Instruction => The records below are to be copied word for word, with every picture left out.
--- START Task data ---
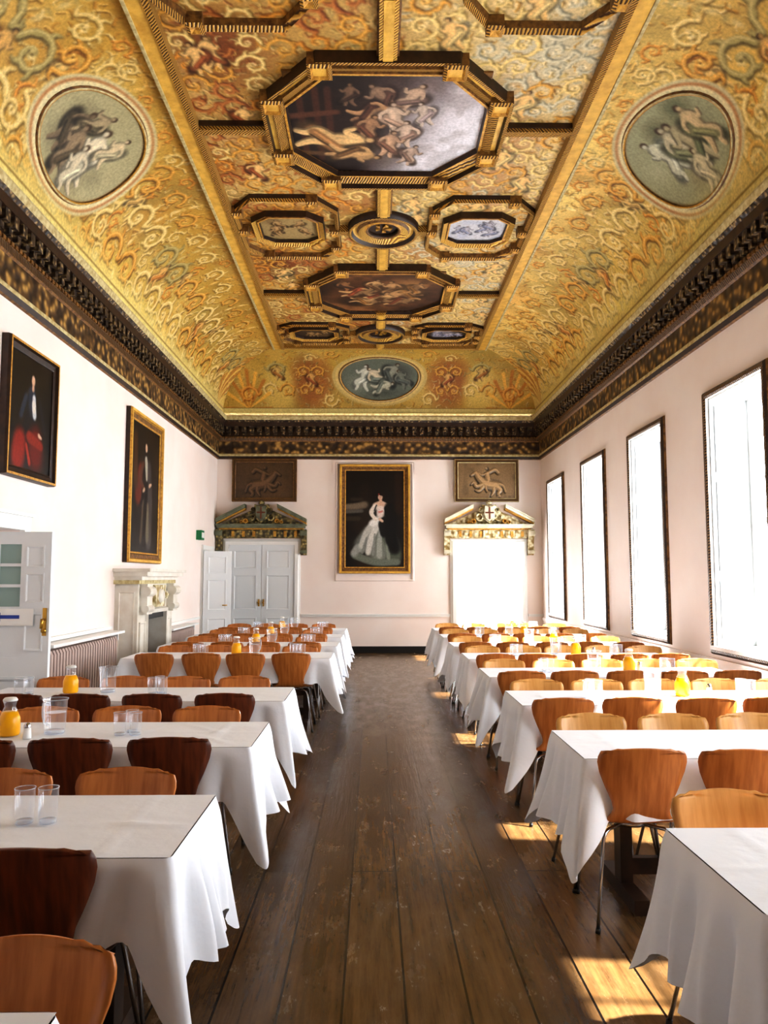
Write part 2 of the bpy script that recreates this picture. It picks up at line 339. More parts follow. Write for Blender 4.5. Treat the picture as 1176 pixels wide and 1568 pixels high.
def ovalscene(c,cx,cy,rx,ry,side):
    rr=random.Random(3+side)
    for k,col in ((1.26,(220,206,156)),(1.2,(200,140,86)),(1.15,(240,226,176)),(1.05,(152,116,70)),(1.0,(188,178,136) if side==0 else (172,170,132))):
        c.disc(cx,cy,rx*k,col,1,.03,ry*k)
    L=lambda f:cx+rx*f*(1 if side==0 else -1)
    if side==0:
        for fx,fy,r,col in ((-.45,-.3,.4,(104,96,72)),(-.5,.15,.35,(120,110,84)),(.3,.3,.3,(198,190,150)),(.1,-.6,.4,(134,118,86)),(.5,-.3,.25,(150,142,108))): c.disc(L(fx),cy+ry*fy,rx*r,col,.75,1,ry*r*1.2)
        for fx,fy,s,fl,dr in ((-.5,-.1,1.0,(130,110,84),(76,66,48)),(-.28,.25,.85,(178,158,122),(94,84,62)),(-.2,-.35,1.1,(152,130,100),(86,74,54)),(.12,-.15,1.25,(230,216,184),(224,214,186)),(.32,.25,.85,(220,200,160),(182,170,136)),(.1,-.5,1.0,(216,202,170),(210,200,170))):
            fig(c,L(fx),cy+ry*fy,ry*s,pi/2+rr.uniform(-.35,.35),fl,dr,rnd=rr,body=.95)
    else:
        for fx,fy,r,col in ((-.55,.1,.35,(194,192,156)),(.45,0,.45,(124,122,88)),(.1,.55,.3,(90,88,58)),(.6,.5,.3,(78,80,50)),(.0,-.6,.4,(162,148,106))): c.disc(L(fx),cy+ry*fy,rx*r,col,.75,1,ry*r*1.2)
        for fx,fy,s,fl,dr in ((-.2,.1,1.1,(214,212,186),(206,206,182)),(.08,-.05,1.2,(202,190,156),(130,132,98)),(.3,-.1,1.2,(186,172,134),(102,106,74)),(.55,-.05,1.1,(210,184,138),(132,128,88)),(.1,-.6,.9,(212,198,158),(194,182,148))):
            fig(c,L(fx),cy+ry*fy,ry*s,pi/2+rr.uniform(-.3,.3),fl,dr,rnd=rr,body=.95)
def cove_canvas(tone):
    c=Cv(YBS-Y0,LARC,.0125,(0,0,0))
    t=np.linspace(0,1,c.ny)[:,None,None]
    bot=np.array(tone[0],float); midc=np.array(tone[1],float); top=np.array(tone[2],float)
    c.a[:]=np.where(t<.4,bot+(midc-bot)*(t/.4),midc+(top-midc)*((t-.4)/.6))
    c.noise(.9,(176,160,106),.45,.5); c.noise(.5,(234,208,140),.4,.5); c.noise(.7,(206,148,76),.3,.6); c.noise(.25,(146,122,72),.3,.55)
    filler(c,2600,[CREAM,GOLD,CREAM,GOLD],0,c.w,.1,LARC-.05)
    P=1.15; k=0; y=.2
    while y<c.w+.5:
        pal=[GOLD,CREAM,CREAM,GRN][k%4]; pal2=[CREAM,GOLD,GOLD,CREAM][k%4]
        for q in range(7): c.disc(y,.2+.23*q,.045,pal[2],.7,.7,.1); c.disc(y,.3+.23*q,.07,pal[1],.6,.7,.03)
        for j,tt in enumerate((.40,.92,1.40)):
            R=(.25,.23,.17)[j]
            scroll(c,y+.29,tt,R,pi,-1,pal if j%2 else pal2); scroll(c,y-.29,tt,R,0,1,pal if j%2 else pal2)
        for tt in (.66,1.18): scroll(c,y+P/2-.01,tt,.13,pi/2,1,ORA if k%2 else CREAM,1.2)
        scroll(c,y+P/2,.22,.14,0,1,CREAM,1.2); scroll(c,y+P/2,1.62,.11,0,1,ORA if k%2 else GOLD,1.2)
        if k%2: fig(c,y,.72,.42,pi/2,(216,182,126),(190,136,76),.7); fig(c,y+P/2,1.0,.35,pi/2,(218,194,142),(166,142,100),.65)
        y+=P; k+=1
    oc=OVY-Y0
    c.disc(oc,OVT,1.2,(220,206,148),.6,.45,.9)
    for s in (-1,1):
        scroll(c,oc+s*1.08,.5,.2,pi/2,s,CREAM); scroll(c,oc+s*1.1,1.2,.2,-pi/2,-s,GOLD); scroll(c,oc+s*.75,1.6,.13,0,s,CREAM); scroll(c,oc+s*.8,.24,.16,pi,s,GOLD); scroll(c,oc+s*.3,1.62,.1,0,s,ORA)
    e=c.w-.55
    for i in range(9):
        a=pi/2*.2*i; c.stroke([(e,.1),(e+.75*math.cos(a)*.7,.1+.9*math.sin(a))],.03,.06,(230,208,140) if i%2 else (196,144,80),.6)
    c.grade(warm=tone[4])
    ovalscene(c,oc,OVT,ORX,ORY,tone[3])
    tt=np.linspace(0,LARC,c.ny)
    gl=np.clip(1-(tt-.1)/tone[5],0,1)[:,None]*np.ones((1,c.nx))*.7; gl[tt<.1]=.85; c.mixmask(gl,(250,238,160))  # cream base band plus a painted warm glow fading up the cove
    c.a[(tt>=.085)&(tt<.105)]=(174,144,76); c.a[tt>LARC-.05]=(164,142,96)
    return c
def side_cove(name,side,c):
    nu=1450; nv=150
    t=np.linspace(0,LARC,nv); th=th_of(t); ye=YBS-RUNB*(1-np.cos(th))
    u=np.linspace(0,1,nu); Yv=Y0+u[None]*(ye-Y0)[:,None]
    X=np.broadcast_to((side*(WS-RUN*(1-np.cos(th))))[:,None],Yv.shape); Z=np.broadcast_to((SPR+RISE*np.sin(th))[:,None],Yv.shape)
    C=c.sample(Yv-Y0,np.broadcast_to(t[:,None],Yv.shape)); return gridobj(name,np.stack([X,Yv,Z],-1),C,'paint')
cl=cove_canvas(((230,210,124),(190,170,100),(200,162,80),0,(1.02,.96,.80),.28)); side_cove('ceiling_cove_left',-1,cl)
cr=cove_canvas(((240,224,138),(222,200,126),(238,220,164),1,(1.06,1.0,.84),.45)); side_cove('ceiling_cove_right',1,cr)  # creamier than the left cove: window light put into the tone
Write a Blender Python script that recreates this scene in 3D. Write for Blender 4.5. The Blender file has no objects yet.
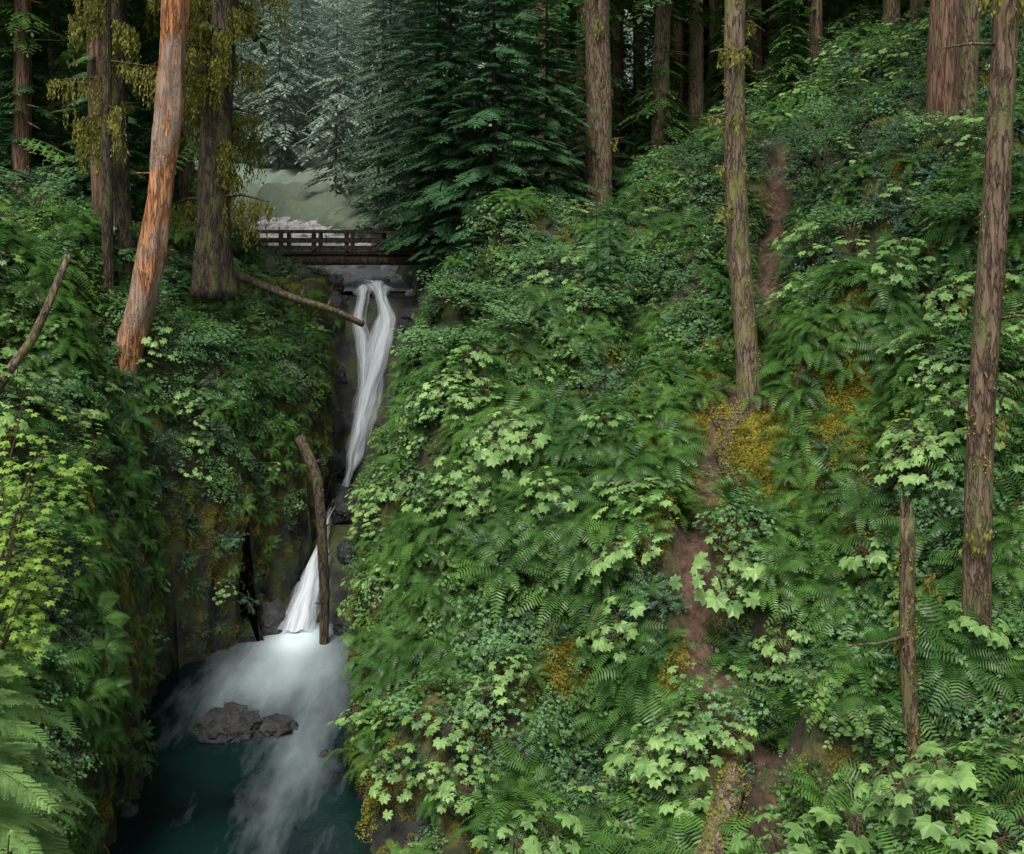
--- END Task data ---
Exercise result =>
Write part 2 of the bpy script that recreates this picture. It picks up at line 339. More parts follow. Write for Blender 4.5. Treat the picture as 1176 pixels wide and 1568 pixels high.
def ovalscene(c,cx,cy,rx,ry,side):
    rr=random.Random(3+side)
    for k,col in ((1.26,(220,206,156)),(1.2,(200,140,86)),(1.15,(240,226,176)),(1.05,(152,116,70)),(1.0,(188,178,136) if side==0 else (172,170,132))):
        c.disc(cx,cy,rx*k,col,1,.03,ry*k)
    L=lambda f:cx+rx*f*(1 if side==0 else -1)
    if side==0:
        for fx,fy,r,col in ((-.45,-.3,.4,(104,96,72)),(-.5,.15,.35,(120,110,84)),(.3,.3,.3,(198,190,150)),(.1,-.6,.4,(134,118,86)),(.5,-.3,.25,(150,142,108))): c.disc(L(fx),cy+ry*fy,rx*r,col,.75,1,ry*r*1.2)
        for fx,fy,s,fl,dr in ((-.5,-.1,1.0,(130,110,84),(76,66,48)),(-.28,.25,.85,(178,158,122),(94,84,62)),(-.2,-.35,1.1,(152,130,100),(86,74,54)),(.12,-.15,1.25,(230,216,184),(224,214,186)),(.32,.25,.85,(220,200,160),(182,170,136)),(.1,-.5,1.0,(216,202,170),(210,200,170))):
            fig(c,L(fx),cy+ry*fy,ry*s,pi/2+rr.uniform(-.35,.35),fl,dr,rnd=rr,body=.95)
    else:
        for fx,fy,r,col in ((-.55,.1,.35,(194,192,156)),(.45,0,.45,(124,122,88)),(.1,.55,.3,(90,88,58)),(.6,.5,.3,(78,80,50)),(.0,-.6,.4,(162,148,106))): c.disc(L(fx),cy+ry*fy,rx*r,col,.75,1,ry*r*1.2)
        for fx,fy,s,fl,dr in ((-.2,.1,1.1,(214,212,186),(206,206,182)),(.08,-.05,1.2,(202,190,156),(130,132,98)),(.3,-.1,1.2,(186,172,134),(102,106,74)),(.55,-.05,1.1,(210,184,138),(132,128,88)),(.1,-.6,.9,(212,198,158),(194,182,148))):
            fig(c,L(fx),cy+ry*fy,ry*s,pi/2+rr.uniform(-.3,.3),fl,dr,rnd=rr,body=.95)
def cove_canvas(tone):
    c=Cv(YBS-Y0,LARC,.0125,(0,0,0))
    t=np.linspace(0,1,c.ny)[:,None,None]
    bot=np.array(tone[0],float); midc=np.array(tone[1],float); top=np.array(tone[2],float)
    c.a[:]=np.where(t<.4,bot+(midc-bot)*(t/.4),midc+(top-midc)*((t-.4)/.6))
    c.noise(.9,(176,160,106),.45,.5); c.noise(.5,(234,208,140),.4,.5); c.noise(.7,(206,148,76),.3,.6); c.noise(.25,(146,122,72),.3,.55)
    filler(c,2600,[CREAM,GOLD,CREAM,GOLD],0,c.w,.1,LARC-.05)
    P=1.15; k=0; y=.2
    while y<c.w+.5:
        pal=[GOLD,CREAM,CREAM,GRN][k%4]; pal2=[CREAM,GOLD,GOLD,CREAM][k%4]
        for q in range(7): c.disc(y,.2+.23*q,.045,pal[2],.7,.7,.1); c.disc(y,.3+.23*q,.07,pal[1],.6,.7,.03)
        for j,tt in enumerate((.40,.92,1.40)):
            R=(.25,.23,.17)[j]
            scroll(c,y+.29,tt,R,pi,-1,pal if j%2 else pal2); scroll(c,y-.29,tt,R,0,1,pal if j%2 else pal2)
        for tt in (.66,1.18): scroll(c,y+P/2-.01,tt,.13,pi/2,1,ORA if k%2 else CREAM,1.2)
        scroll(c,y+P/2,.22,.14,0,1,CREAM,1.2); scroll(c,y+P/2,1.62,.11,0,1,ORA if k%2 else GOLD,1.2)
        if k%2: fig(c,y,.72,.42,pi/2,(216,182,126),(190,136,76),.7); fig(c,y+P/2,1.0,.35,pi/2,(218,194,142),(166,142,100),.65)
        y+=P; k+=1
    oc=OVY-Y0
    c.disc(oc,OVT,1.2,(220,206,148),.6,.45,.9)
    for s in (-1,1):
        scroll(c,oc+s*1.08,.5,.2,pi/2,s,CREAM); scroll(c,oc+s*1.1,1.2,.2,-pi/2,-s,GOLD); scroll(c,oc+s*.75,1.6,.13,0,s,CREAM); scroll(c,oc+s*.8,.24,.16,pi,s,GOLD); scroll(c,oc+s*.3,1.62,.1,0,s,ORA)
    e=c.w-.55
    for i in range(9):
        a=pi/2*.2*i; c.stroke([(e,.1),(e+.75*math.cos(a)*.7,.1+.9*math.sin(a))],.03,.06,(230,208,140) if i%2 else (196,144,80),.6)
    c.grade(warm=tone[4])
    ovalscene(c,oc,OVT,ORX,ORY,tone[3])
    tt=np.linspace(0,LARC,c.ny)
    gl=np.clip(1-(tt-.1)/tone[5],0,1)[:,None]*np.ones((1,c.nx))*.7; gl[tt<.1]=.85; c.mixmask(gl,(250,238,160))  # cream base band plus a painted warm glow fading up the cove
    c.a[(tt>=.085)&(tt<.105)]=(174,144,76); c.a[tt>LARC-.05]=(164,142,96)
    return c
def side_cove(name,side,c):
    nu=1450; nv=150
    t=np.linspace(0,LARC,nv); th=th_of(t); ye=YBS-RUNB*(1-np.cos(th))
    u=np.linspace(0,1,nu); Yv=Y0+u[None]*(ye-Y0)[:,None]
    X=np.broadcast_to((side*(WS-RUN*(1-np.cos(th))))[:,None],Yv.shape); Z=np.broadcast_to((SPR+RISE*np.sin(th))[:,None],Yv.shape)
    C=c.sample(Yv-Y0,np.broadcast_to(t[:,None],Yv.shape)); return gridobj(name,np.stack([X,Yv,Z],-1),C,'paint')
cl=cove_canvas(((230,210,124),(190,170,100),(200,162,80),0,(1.02,.96,.80),.28)); side_cove('ceiling_cove_left',-1,cl)
cr=cove_canvas(((240,224,138),(222,200,126),(238,220,164),1,(1.06,1.0,.84),.45)); side_cove('ceiling_cove_right',1,cr)  # creamier than the left cove: window light put into the tone
Write a Blender Python script that recreates this scene in 3D. Write for Blender 4.5. The Blender file has no objects yet.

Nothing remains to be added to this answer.